Digital Baseband Signal Generation (I/Q)
Encoded symbols are mapped to complex I/Q samples using Binary Phase Shift Keying (BPSK): Logic 1 -> -1.0, Logic 0 -> +1.0.
Alignment & Output Requirements:
- Data-to-Code Alignment: Data symbols must align strictly with primary code boundaries.
- Tiered Alignment: Secondary codes align with primary; tertiary codes align with secondary.
- Coherency: The 12-second tertiary code epoch must coincide with the frame start (LSIS-220).
- Sampling: The DSP pipeline must support configurable sample rates, typically 10.23 MHz or 20.46 MHz, to accommodate various Software Defined Radio (SDR) front-ends.
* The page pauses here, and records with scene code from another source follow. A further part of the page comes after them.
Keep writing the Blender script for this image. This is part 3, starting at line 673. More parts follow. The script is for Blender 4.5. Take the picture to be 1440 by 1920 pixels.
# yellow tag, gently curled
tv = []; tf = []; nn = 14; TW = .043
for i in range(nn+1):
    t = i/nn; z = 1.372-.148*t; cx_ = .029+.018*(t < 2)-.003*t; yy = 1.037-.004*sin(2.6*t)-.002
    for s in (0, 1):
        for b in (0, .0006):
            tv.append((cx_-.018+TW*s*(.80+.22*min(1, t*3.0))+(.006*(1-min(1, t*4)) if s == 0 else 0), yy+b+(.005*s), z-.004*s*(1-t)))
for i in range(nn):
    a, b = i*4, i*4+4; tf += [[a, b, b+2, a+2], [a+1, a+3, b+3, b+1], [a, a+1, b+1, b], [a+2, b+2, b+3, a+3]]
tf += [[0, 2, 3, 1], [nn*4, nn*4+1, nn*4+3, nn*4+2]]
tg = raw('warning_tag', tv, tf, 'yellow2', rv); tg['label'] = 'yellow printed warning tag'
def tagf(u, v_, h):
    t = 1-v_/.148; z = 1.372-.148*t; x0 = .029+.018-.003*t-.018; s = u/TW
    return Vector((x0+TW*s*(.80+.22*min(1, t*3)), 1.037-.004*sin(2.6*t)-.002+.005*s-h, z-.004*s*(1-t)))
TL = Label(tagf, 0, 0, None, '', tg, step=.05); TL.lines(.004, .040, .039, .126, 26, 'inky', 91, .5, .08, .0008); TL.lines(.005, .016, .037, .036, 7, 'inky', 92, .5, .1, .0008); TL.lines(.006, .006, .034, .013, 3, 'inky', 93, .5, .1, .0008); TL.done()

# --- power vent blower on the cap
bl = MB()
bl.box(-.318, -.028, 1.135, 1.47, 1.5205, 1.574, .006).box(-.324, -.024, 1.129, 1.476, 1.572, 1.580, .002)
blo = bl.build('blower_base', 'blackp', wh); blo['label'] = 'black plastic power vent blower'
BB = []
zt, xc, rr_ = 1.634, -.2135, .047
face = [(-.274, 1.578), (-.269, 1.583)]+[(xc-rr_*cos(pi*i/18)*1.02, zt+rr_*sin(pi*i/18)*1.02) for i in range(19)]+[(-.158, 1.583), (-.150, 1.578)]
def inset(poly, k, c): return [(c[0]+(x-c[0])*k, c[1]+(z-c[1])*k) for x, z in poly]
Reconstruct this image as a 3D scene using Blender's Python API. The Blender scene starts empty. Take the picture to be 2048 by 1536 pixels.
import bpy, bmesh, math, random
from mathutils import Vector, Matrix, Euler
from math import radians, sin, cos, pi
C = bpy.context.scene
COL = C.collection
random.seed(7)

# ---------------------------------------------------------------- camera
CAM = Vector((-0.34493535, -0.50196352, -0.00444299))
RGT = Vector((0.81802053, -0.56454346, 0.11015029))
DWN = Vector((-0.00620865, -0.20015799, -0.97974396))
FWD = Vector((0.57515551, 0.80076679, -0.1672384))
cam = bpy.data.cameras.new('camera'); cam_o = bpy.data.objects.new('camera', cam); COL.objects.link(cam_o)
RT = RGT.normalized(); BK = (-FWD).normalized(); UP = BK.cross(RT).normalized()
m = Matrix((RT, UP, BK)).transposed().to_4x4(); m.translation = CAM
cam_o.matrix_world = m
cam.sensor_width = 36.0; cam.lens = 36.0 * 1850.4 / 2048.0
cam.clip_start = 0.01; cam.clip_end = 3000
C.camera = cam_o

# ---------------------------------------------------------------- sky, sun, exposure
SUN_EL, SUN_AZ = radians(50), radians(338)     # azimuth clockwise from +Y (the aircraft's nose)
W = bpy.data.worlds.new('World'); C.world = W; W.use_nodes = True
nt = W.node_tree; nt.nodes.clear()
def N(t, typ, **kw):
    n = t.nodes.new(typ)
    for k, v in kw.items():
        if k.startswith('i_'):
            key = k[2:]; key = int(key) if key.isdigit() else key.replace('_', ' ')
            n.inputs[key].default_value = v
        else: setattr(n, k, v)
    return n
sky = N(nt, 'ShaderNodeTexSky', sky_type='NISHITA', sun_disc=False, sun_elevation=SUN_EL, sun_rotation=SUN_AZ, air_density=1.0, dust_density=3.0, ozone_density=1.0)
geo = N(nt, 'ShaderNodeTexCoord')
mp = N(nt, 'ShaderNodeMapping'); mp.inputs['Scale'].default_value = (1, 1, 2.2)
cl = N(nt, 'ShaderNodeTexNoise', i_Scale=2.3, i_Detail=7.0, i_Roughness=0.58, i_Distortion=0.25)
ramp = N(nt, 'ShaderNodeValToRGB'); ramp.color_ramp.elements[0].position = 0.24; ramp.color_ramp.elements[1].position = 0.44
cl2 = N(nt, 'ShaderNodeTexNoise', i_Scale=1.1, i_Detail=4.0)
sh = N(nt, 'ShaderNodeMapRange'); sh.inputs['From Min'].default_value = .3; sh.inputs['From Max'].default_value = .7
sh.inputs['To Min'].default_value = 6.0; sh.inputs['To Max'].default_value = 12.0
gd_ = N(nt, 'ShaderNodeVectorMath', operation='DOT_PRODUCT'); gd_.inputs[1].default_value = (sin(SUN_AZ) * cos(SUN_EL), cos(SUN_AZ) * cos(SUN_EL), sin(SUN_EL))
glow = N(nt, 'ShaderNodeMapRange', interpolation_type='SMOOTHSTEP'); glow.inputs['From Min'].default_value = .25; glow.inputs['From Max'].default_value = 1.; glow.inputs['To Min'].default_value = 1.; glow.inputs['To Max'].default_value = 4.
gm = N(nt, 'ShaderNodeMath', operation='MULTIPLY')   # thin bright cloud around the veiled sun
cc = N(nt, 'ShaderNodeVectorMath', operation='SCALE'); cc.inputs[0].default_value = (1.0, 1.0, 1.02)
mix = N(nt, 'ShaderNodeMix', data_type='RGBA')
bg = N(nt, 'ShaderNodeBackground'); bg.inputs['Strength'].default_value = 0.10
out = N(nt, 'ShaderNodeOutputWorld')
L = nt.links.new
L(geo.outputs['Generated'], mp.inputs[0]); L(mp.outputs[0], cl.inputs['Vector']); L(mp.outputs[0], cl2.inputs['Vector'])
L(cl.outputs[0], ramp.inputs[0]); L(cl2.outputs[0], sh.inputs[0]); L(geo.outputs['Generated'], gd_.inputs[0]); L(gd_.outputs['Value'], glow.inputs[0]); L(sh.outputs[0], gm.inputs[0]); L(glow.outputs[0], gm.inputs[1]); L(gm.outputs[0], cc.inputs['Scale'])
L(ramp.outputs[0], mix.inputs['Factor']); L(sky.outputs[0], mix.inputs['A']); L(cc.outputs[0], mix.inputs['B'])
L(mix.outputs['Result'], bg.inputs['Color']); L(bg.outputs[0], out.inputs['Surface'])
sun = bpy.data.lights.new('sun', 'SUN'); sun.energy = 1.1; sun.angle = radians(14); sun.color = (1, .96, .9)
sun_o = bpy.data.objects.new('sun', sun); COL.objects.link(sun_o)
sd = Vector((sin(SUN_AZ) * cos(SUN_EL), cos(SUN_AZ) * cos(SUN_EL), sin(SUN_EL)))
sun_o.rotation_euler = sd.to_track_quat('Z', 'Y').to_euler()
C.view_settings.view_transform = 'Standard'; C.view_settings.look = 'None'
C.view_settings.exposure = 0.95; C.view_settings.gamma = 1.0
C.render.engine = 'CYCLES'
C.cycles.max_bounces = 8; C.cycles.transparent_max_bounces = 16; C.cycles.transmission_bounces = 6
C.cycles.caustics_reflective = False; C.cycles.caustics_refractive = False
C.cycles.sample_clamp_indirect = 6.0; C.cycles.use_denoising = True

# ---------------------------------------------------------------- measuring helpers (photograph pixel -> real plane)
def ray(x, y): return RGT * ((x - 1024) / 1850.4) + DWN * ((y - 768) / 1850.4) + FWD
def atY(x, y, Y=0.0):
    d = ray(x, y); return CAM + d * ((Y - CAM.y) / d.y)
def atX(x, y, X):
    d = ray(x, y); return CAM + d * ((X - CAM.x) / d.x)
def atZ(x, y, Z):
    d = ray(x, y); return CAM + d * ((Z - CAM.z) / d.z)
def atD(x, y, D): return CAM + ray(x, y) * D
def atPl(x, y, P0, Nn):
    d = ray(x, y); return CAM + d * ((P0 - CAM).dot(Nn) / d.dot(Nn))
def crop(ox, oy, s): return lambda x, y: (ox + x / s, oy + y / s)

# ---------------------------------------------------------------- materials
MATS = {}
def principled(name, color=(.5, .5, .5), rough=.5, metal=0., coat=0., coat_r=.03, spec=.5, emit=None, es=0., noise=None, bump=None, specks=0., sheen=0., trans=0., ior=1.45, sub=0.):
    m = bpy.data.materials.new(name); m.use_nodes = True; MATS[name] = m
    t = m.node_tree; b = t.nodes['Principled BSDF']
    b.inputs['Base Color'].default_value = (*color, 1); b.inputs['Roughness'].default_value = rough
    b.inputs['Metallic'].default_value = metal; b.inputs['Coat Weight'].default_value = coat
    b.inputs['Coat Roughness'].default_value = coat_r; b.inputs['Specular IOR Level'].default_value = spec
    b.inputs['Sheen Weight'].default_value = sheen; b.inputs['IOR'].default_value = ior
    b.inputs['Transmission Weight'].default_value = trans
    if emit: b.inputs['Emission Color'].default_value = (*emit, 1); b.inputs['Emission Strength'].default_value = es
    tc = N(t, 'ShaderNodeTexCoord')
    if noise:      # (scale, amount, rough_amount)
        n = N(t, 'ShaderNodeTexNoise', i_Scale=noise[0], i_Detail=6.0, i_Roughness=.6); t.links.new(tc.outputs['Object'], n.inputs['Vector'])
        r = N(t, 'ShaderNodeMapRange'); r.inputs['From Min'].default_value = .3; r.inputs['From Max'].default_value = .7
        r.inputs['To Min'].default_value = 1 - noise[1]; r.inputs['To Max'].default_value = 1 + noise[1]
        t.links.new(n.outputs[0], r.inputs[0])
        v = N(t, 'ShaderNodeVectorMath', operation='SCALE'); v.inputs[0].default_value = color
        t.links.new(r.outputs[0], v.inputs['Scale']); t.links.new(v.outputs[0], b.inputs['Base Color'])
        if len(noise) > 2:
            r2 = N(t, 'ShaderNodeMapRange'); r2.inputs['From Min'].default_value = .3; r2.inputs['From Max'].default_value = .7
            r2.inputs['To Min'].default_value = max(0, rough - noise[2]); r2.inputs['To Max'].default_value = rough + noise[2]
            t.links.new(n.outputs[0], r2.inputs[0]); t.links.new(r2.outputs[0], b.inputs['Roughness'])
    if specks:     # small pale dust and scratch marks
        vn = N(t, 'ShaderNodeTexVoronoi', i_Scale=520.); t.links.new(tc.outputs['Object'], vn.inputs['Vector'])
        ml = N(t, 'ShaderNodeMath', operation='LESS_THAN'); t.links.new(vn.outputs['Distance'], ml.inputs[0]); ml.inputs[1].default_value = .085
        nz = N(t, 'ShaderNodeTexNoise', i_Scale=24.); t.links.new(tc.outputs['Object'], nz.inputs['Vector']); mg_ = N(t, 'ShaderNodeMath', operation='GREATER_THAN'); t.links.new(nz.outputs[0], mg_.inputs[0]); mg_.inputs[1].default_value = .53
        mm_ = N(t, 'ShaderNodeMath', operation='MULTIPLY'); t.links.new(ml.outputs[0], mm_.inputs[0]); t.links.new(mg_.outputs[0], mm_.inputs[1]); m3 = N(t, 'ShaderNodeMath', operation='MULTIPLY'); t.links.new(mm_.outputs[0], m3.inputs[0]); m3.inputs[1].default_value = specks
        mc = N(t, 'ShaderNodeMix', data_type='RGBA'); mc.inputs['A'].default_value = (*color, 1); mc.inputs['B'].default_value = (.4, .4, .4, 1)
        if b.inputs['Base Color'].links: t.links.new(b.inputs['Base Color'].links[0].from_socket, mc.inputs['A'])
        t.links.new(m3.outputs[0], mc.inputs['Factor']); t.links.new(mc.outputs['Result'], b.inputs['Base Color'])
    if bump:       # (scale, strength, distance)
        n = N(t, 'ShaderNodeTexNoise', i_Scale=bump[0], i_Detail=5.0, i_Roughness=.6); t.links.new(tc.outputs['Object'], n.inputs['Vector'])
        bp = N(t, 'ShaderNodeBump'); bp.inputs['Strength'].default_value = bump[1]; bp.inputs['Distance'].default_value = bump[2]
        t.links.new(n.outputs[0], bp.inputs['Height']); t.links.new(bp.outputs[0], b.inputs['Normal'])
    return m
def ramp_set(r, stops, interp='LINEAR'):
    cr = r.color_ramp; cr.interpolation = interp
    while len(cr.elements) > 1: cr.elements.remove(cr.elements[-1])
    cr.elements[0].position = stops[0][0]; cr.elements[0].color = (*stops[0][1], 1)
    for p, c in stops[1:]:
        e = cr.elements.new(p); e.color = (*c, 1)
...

- Format: Output shall be in binary int16 or float32 for compatibility with ESTRACK signal file I/O.
Performance Benchmarking and Compliance Validation
Flight-readiness is determined by the system’s ability to operate in real-time within the ground segment infrastructure (ESOC).
Table 4: Performance Targets & Success Criteria
| Metric | Target / Limit |
|---|---|
| Code Generation | < 1 second per PRN |
| Frame Encoding | < 100 milliseconds |
| Frame Decoding | < 1 second (Real-time capability) |
| Bit Error Rate (BER) | < 10^{-5} at SNR > 0 dB |
| SISE Position Error | < 40 meters (95th percentile) |
| SISE Velocity Error | < 1 cm/s (95th percentile) |
Validation Protocol: The implementation is validated against reference test vectors for all 210 PRNs. Success is defined as 100% data recovery in round-trip (encode-to-decode) testing across all 12 interim test codes. This specification ensures that the LSIS-AFS pipeline provides a reliable, interoperable PNT link for the next generation of European and international lunar missions.